New LCUB facility ready
Lenoir City Utilities Board by the end of the month
will become fully operational in its new facility off Creekwood Park
Boulevard.
LCUB General Manager Shannon Littleton said most of
administration has made the move to the new location, while customer
service and crews in gas, water, sewer and electric will relocate
within two or three weeks.
The payment center will close at 5 p.m. Friday for
normal business, according to a sign posted outside the downtown
building.
“The downtown office drive-through will remain
open for more than likely up to six months,” Littleton said.

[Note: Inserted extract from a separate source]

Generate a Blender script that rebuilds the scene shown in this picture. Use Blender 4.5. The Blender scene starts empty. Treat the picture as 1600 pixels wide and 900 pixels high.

“We’re working on an agreement with Athens Federal (Community) Bank
in downtown Lenoir City that they’ll also be taking payments for us,
so we’re not going to vacate downtown and leave our customers
stranded in that area that like to do business from the downtown
perspective.”
The bank partnership will go into effect in 30-45
days, Littleton said.
“We wanted to have somewhat of a presence downtown
and be able to allow people to pay their bills, and we have people
who do this already,” Eddie Simpson, LCUB vice chairman, said. “You
can pay your bills at SunTrust (Bank), you can pay them at ...
United Community (Bank).”
Residents can also pay bills at the new facility when
customer service becomes operational Monday, Littleton said.
Littleton believes the new facility will greatly
enhance the customer experience.
“The relationship they have with our call center is
going to allow customers to be more informed about their services,
how to adequately utilize their services and conserve their
services,” he said. “We’ll have these meeting rooms that you see
here to meet with customers on a one-on-one basis.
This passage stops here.